The inflation rate in the first quarter means that real wage growth in the Czech Republic was only 1.4 percent, the lowest level recorded since the close of 2013, the news website said.

Prague residents, continuing a tradition of many years, received the highest salaries, with an average of CZK 42,760 in the January to April period.

The lowest pay – CZK 29,687 – was received in the Karlovy Vary Region. Men and university graduates were the biggest earners, iDnes.cz said.

Photo: Miloslav Hamřík,  Pixabay / CC0

Most workers do not reach the average wage and the common wage level is better expressed by the median wage.

In the first quarter, the median wage was CZK 29,333 a month, which was CZK 1,602 (and 5.8%) higher than in the same period of the previous year.

However, no fewer than one in 10 employees received earnings below CZK 15,761, while the tenth at the other end of the scale received wages of above CZK 53,850.

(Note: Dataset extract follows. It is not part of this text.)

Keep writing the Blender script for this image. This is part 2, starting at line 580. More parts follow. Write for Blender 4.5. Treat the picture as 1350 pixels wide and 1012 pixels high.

Many Czech employers made cost-saving measures in April and May, iDnes.cz said, citing a survey from the company Randstad. Roughly one in 10 reduced the basic salary of employees, though the rate of wage cuts varied greatly: almost one-third saw reductions of 5 percent or less, but another third lost a full 30 percent or more.

Tomáš Ervín Dombrovský from the company LMC told iDnes.cz that only 42 percent of economically active people had the same earnings at the end of May as before the crisis, though in most cases those affected experienced only temporary reductions in income.

Experts surveyed by iDnes.cz said that drastic changes in salaries had not been seen and were unlikely to be. František Boudný, director of HR company Předvýběr.CZ, said employees would not be bringing up pay rises in the coming months, while bosses would neither raise nor reduce salaries.

Sándor Bodnár of Hays told the news site that a higher number of free candidates on the labour market would spell a natural reduction in pressure on wage growth.

But Tomáš Ervín Dombrovský of LMC said that in the long-run he expected a return to salaries comparable to those before the crisis. In the next year or two wages will rise again somewhat, although by no means as quickly as in recent years, he told iDnes.cz.